◆ REQUIREMENT ◆
Retype the opening lines of the data exactly, stopping after the line that contains "var sans_bold: SystemFont". Skip every picture.

◆ GIVEN INFORMATION ◆
** start **

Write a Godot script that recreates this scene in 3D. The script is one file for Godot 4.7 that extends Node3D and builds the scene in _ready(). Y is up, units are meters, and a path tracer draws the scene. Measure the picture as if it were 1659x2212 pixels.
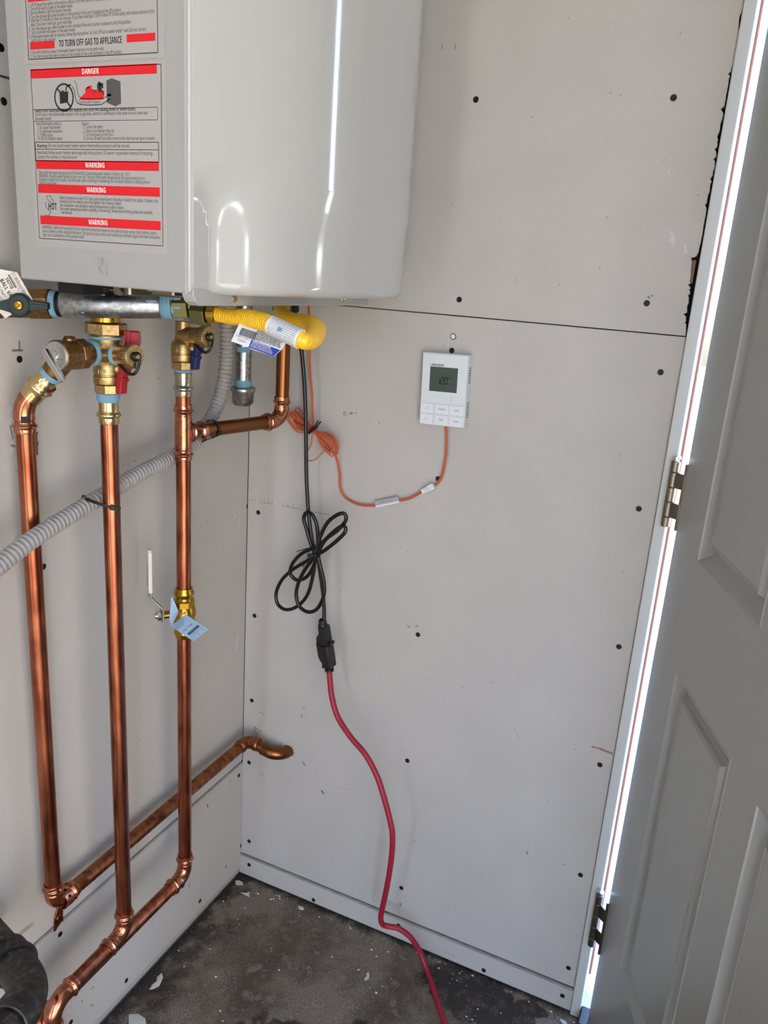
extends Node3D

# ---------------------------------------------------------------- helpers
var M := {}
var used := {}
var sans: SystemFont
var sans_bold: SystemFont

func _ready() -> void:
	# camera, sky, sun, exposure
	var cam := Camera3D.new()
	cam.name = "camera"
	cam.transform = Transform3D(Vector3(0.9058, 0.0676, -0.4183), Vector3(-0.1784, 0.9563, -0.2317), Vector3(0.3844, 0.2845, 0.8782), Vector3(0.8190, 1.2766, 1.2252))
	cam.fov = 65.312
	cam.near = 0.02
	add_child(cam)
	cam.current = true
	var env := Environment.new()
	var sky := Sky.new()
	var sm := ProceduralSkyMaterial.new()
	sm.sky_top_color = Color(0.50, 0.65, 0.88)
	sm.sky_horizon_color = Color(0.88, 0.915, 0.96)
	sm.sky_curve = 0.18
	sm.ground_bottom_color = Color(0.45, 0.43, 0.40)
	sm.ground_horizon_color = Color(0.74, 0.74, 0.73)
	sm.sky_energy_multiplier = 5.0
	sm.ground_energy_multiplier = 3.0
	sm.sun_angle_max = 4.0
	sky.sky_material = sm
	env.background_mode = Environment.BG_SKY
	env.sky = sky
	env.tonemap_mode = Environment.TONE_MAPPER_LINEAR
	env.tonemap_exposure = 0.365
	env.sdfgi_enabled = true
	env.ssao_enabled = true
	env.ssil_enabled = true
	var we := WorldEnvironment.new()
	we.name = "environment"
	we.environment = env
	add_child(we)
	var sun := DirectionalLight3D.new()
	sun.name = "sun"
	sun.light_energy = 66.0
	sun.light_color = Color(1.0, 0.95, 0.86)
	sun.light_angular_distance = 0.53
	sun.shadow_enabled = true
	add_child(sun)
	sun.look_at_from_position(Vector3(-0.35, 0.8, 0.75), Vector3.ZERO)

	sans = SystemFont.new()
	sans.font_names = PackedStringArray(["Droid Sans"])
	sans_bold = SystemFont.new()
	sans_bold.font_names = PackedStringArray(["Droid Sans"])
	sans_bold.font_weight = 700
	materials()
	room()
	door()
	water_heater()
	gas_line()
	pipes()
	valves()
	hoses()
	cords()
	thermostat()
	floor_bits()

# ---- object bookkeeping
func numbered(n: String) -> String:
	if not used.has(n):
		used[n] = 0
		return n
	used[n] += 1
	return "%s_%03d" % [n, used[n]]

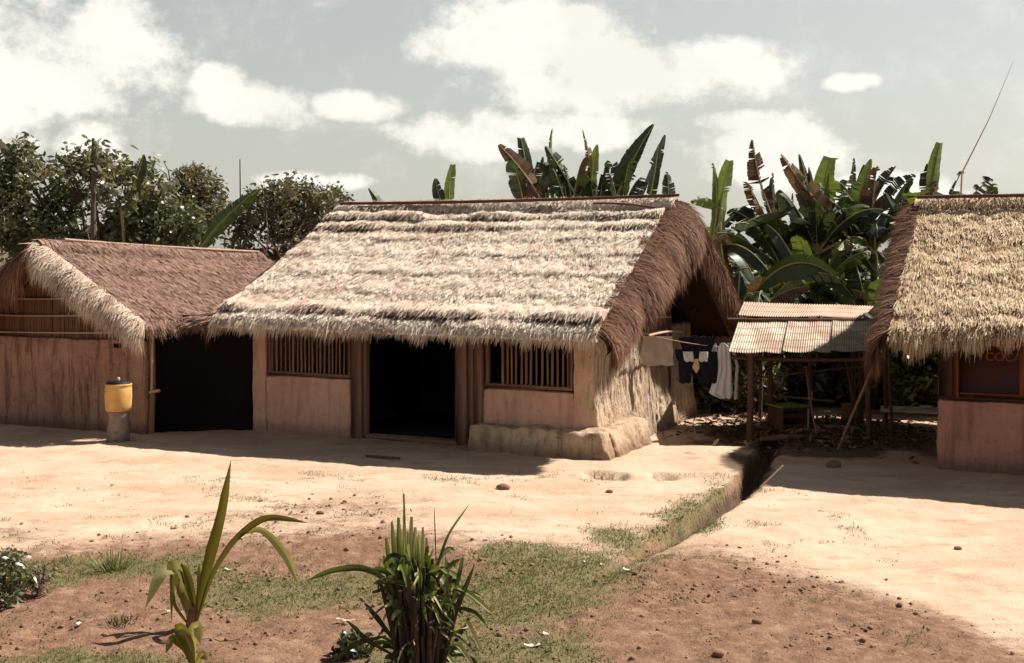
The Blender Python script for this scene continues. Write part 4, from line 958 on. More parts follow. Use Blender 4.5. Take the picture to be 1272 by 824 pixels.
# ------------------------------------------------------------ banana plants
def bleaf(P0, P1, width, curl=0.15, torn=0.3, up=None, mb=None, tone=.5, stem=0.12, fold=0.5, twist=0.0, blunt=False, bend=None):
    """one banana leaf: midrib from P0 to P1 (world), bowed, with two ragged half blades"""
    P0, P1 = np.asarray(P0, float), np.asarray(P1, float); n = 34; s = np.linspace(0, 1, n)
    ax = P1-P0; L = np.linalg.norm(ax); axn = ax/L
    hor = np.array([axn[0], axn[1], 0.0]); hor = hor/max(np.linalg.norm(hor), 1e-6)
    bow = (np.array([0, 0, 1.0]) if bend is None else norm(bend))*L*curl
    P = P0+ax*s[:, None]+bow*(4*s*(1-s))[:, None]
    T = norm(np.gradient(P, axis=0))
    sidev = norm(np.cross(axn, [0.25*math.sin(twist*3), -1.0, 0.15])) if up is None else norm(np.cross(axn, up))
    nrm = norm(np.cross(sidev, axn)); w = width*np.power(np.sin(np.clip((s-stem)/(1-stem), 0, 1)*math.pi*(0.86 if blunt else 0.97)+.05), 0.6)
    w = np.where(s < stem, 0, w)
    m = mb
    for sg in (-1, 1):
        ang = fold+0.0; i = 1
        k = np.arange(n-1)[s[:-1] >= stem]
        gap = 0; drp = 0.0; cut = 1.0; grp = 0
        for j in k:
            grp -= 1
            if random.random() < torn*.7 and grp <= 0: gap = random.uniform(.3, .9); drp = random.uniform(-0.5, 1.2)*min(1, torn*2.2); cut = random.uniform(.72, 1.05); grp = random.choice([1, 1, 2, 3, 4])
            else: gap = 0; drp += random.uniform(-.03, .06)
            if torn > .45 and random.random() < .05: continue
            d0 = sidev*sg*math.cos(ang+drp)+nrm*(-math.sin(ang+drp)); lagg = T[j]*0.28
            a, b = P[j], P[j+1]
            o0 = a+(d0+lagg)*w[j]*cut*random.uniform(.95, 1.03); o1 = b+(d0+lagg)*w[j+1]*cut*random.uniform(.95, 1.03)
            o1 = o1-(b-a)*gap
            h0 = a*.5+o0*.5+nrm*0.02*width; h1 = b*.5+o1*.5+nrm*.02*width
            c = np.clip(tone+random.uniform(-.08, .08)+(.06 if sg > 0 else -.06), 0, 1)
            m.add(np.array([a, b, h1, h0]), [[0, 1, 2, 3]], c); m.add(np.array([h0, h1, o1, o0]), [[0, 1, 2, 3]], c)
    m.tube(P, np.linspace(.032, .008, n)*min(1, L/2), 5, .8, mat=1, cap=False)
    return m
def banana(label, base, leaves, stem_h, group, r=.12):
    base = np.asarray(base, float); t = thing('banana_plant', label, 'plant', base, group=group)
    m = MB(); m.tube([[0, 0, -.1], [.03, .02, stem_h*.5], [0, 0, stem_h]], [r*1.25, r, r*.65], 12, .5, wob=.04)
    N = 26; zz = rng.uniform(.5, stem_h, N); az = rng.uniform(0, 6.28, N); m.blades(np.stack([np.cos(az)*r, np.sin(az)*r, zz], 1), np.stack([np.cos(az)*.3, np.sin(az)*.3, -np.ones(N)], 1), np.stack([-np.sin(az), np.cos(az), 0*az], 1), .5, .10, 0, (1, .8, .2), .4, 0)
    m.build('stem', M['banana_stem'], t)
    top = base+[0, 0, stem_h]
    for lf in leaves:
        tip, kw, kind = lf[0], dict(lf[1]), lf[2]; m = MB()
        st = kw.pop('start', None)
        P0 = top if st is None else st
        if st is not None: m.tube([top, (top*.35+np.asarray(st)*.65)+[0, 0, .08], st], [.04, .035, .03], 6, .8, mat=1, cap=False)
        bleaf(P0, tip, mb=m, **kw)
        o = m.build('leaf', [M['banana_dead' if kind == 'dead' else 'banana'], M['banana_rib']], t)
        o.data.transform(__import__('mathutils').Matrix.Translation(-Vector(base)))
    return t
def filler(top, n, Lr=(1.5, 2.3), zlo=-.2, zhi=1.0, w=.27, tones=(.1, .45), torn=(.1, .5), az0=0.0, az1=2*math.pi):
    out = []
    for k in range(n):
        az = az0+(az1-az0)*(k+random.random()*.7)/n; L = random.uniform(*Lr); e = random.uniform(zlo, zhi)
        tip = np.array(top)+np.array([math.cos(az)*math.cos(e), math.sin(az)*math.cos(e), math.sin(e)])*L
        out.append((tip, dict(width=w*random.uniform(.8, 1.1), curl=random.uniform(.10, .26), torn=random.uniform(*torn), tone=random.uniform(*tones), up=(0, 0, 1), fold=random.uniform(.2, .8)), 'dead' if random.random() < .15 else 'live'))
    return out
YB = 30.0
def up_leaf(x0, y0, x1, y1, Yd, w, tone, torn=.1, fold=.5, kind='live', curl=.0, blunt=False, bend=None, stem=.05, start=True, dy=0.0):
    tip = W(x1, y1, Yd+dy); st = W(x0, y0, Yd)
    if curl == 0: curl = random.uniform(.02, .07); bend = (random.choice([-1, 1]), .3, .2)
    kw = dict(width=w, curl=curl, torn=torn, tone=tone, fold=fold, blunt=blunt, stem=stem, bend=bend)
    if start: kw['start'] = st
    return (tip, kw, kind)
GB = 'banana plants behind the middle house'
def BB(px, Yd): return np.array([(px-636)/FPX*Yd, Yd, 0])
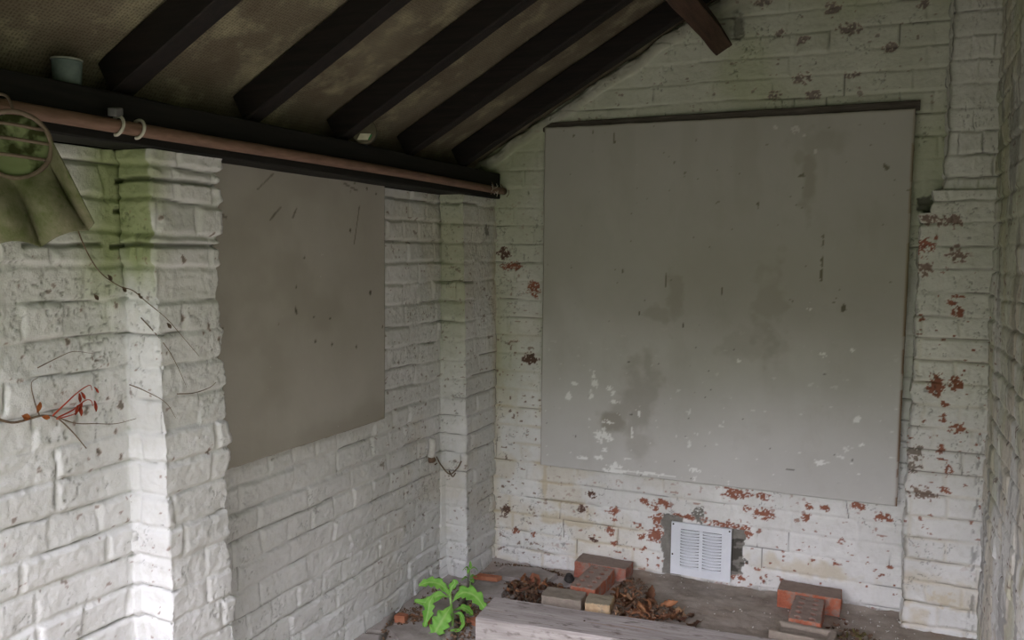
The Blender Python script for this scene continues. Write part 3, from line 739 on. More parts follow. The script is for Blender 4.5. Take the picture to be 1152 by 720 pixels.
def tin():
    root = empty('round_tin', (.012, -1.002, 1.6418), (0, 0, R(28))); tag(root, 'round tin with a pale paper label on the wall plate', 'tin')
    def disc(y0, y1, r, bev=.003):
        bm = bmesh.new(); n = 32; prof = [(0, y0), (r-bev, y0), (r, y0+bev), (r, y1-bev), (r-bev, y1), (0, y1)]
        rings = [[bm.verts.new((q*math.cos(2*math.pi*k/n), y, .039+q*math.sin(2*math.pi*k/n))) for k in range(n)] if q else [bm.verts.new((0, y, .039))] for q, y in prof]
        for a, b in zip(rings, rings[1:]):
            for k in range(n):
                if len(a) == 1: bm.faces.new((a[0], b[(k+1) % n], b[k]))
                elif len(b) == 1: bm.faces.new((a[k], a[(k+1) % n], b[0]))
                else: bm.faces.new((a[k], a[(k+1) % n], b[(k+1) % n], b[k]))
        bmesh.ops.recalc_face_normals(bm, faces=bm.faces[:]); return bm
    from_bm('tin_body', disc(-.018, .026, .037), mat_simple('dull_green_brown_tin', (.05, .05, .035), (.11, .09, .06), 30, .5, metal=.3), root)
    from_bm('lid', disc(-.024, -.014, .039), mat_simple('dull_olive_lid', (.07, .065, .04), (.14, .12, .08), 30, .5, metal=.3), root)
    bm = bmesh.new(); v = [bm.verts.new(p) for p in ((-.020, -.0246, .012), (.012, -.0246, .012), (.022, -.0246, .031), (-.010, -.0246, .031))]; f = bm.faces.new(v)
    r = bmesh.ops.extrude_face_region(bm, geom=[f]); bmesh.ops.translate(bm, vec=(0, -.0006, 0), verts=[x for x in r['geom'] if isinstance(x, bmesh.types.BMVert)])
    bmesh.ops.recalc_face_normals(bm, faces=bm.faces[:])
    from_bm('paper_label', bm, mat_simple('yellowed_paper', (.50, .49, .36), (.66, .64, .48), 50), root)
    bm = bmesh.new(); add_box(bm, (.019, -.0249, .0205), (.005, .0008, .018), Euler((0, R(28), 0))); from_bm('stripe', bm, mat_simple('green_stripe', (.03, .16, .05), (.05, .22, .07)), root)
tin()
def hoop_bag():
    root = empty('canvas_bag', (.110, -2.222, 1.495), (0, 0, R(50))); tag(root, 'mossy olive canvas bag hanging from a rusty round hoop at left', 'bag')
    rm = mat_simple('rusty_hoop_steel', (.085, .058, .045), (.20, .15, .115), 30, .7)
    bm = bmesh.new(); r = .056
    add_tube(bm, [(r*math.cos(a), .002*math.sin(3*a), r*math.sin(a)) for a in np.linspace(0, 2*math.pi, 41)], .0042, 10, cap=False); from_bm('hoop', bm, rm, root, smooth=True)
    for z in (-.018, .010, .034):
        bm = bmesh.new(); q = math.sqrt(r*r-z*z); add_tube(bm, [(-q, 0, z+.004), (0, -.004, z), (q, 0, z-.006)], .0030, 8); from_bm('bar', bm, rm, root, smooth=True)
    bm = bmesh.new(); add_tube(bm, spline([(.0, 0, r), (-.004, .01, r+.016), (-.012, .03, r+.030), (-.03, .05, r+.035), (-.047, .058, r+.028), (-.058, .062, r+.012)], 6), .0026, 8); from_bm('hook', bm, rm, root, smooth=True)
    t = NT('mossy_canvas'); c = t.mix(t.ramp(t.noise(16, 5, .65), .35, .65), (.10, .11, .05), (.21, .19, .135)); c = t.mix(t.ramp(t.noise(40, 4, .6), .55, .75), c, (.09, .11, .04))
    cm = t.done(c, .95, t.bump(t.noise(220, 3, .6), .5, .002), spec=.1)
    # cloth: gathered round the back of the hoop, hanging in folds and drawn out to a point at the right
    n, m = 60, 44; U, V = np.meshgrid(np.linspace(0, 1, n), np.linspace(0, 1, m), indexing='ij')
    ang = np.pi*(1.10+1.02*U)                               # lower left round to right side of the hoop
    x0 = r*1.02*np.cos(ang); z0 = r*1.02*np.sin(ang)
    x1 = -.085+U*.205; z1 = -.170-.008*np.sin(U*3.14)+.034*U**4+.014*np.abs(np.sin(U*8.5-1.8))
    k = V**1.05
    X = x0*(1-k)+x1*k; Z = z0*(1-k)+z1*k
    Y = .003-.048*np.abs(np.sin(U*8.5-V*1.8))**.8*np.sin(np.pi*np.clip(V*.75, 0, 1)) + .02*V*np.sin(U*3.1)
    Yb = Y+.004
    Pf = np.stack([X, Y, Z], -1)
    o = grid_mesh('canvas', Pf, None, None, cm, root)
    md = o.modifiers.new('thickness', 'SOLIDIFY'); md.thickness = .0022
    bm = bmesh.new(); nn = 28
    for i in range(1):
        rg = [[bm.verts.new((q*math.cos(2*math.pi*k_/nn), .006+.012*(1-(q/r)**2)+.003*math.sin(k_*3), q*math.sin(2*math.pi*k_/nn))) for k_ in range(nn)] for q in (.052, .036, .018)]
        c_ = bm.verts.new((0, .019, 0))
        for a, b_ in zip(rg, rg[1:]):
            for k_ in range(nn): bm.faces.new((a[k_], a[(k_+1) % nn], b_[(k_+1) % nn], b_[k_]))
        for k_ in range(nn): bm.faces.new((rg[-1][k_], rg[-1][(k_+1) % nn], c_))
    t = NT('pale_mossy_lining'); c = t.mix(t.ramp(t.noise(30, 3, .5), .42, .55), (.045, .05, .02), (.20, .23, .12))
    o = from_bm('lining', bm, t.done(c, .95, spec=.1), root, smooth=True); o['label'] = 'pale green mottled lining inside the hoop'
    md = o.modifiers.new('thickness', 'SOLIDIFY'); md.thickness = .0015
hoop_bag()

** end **

◆ RIGHT ANSWER ◆
Write a Godot script that recreates this scene in 3D. The script is one file for Godot 4.7 that extends Node3D and builds the scene in _ready(). Y is up, units are meters, and a path tracer draws the scene. Measure the picture as if it were 1659x2212 pixels.
extends Node3D

# ---------------------------------------------------------------- helpers
var M := {}
var used := {}
var sans: SystemFont
var sans_bold: SystemFont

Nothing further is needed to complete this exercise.